Lembro aqui o seguinte poema, publicado em "Museu de Tudo"
(1966-1974), sob o título de "Ademir da Guia":
"Ademir impõe com seu jogo/ o ritmo do chumbo (e o peso),/
da lesma, da câmara lenta,/ do homem dentro do pesadelo.//
Ritmo líquido se infiltrando/ no adversário, grosso,
de dentro,/ impondo-lhe o que ele deseja,/ mandando nele, apodrecendo-o.//
Ritmo morno, de andar na areia,/ de água doente de alagados,/
entorpecendo e então atando/ o mais irrequieto adversário".

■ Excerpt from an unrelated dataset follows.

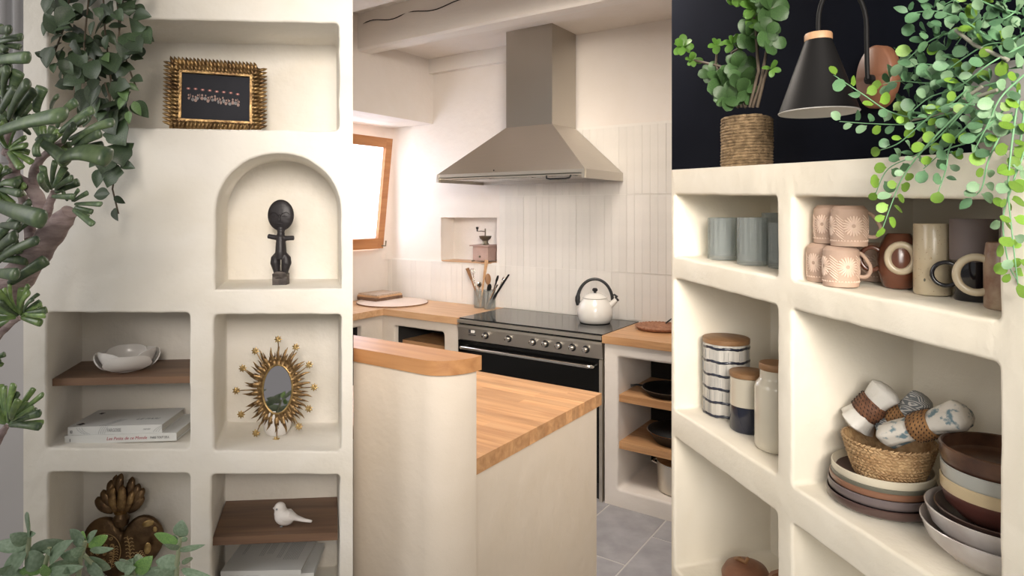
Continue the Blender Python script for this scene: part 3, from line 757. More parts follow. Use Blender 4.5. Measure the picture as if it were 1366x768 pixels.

O curioso, nesse poema, é que sua linguagem, sem ser inadequada
ou grandiloquente, não se limita a romper, provocativamente,
como o poema de Oswald de Andrade (ou poema "piada"),
a linha que separa o campo do "poetizável" do campo
do "não-poetizável". Pertencia já
ao passado o tempo em que era necessário mobilizar estrategicamente
a experiência cotidiana para enriquecer a poesia contra o
espírito poético exaurido e empobrecido por sua exclusiva
consagração a temas elevados, distantes e passados,
ou pela obsessão cátara com a pureza da última
flor do Lácio.
O futebol já podia tornar-se "objeto digno de poesia",
mesmo na sua mais estrita tecnicidade. O poema de João Cabral
dá a ver com precisão, com os recursos da poesia,
o "estilo" de Ademir da Guia (a palavra estilo aplica-se
a ele mais, talvez, do que a qualquer outro jogador; pensemos em
suas pernas longas e nos passos cadenciados, ritmados como um poema),
que dava a ilusão da lentidão.
Pobres palmeirenses mais jovens, que jamais o viram jogar! Compare-se
a fenomenologia de Ademir com as fenomenologias de situações
e objetos que abundam nos livros de João Cabral: como, por
exemplo, as do "ovo", do "revólver",
do "açúcar" e assim por diante.
Aqui também se trata de uma acumulação disciplinada
de metáforas que se corrigem mutuamente, tornando visível
a forma de um modo de ser (captada apenas confusamente na percepção
bruta), numa espécie de exercício metódico
da "variação imaginária". A ilusão
da lentidão -do pântano, das águas paradas,
da areia movediça- como armadilha que paralisa o adversário
e desencadeia a jogada fulminante. Com João Cabral, a assimilação
literária do futebol deixou de ser mera retórica ou
simples provocação. Tornou-se, finalmente, assunto
real para o conhecimento literário do Mundo.